Deciding whether and when to lock is more art than science because it involves guesswork. The decision depends upon how much you will have to pay to lock, how long you plan to have the mortgage and what you guess will happen to rates.

Many lenders don't charge a fee to lock within 30 days of closing. If you want to lock beyond 30 days, you are likely to have to pay a fee. These fees aren't standardized. They vary from lender to lender and from loan type to loan type, and are expressed as points, where 1 point is 1 percent of the loan amount.

Generally, you can expect to pay from a quarter of a point to a half a point to extend a rate lock for 30 more days. In other words, if your lender lets you lock free within 30 days of closing, you might pay one-quarter to one-half a point to lock for 60 days. A 90-day extension is likely to cost a point, maybe more.

Most lenders combine rate locks with rate caps. A cap is a margin above today's rate. For example, let's say it's mid-March and today's rate for a 30-year fixed is 6 percent.
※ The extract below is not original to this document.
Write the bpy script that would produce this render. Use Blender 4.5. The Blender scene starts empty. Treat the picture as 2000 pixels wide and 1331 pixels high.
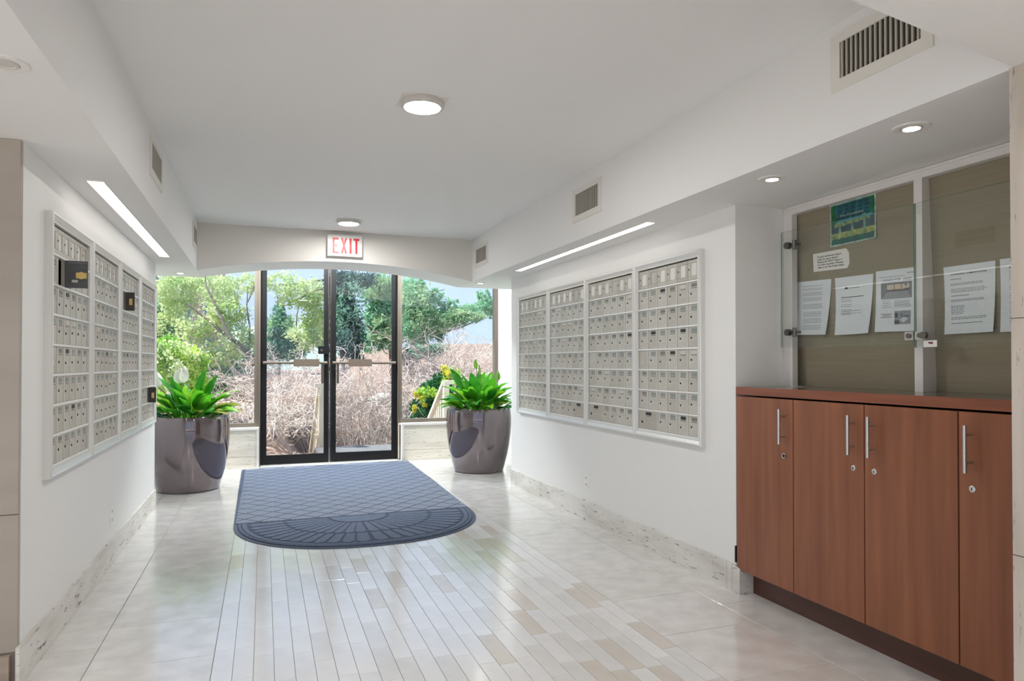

Your closing date is in July. You decide to lock today, paying 1 point. The lender is likely to place a quarter-point cap on the rate, meaning that the rate you eventually pay could be as high as 6.25 percent.

On the other hand, the lender might allow you a one-time "float down" within 30 days of closing. The float-down option lets you grab a lower rate if rates fall between now and then.

Making sure it really locks
Whenever mortgage rates are in an upward trend, rate locks become increasingly important. You take a risk if you apply for a loan and decide to float -- to not lock in a rate. But the risk isn't huge because rates fluctuate from day to day and even hour to hour.

Aware that rates fluctuate, unscrupulous brokers have been known to tell borrowers that they have locked in a rate with a wholesale lender when they haven't. If rates drop, these dishonest brokers can secretly lock at the lower rate and reap a covert profit after the loan closes.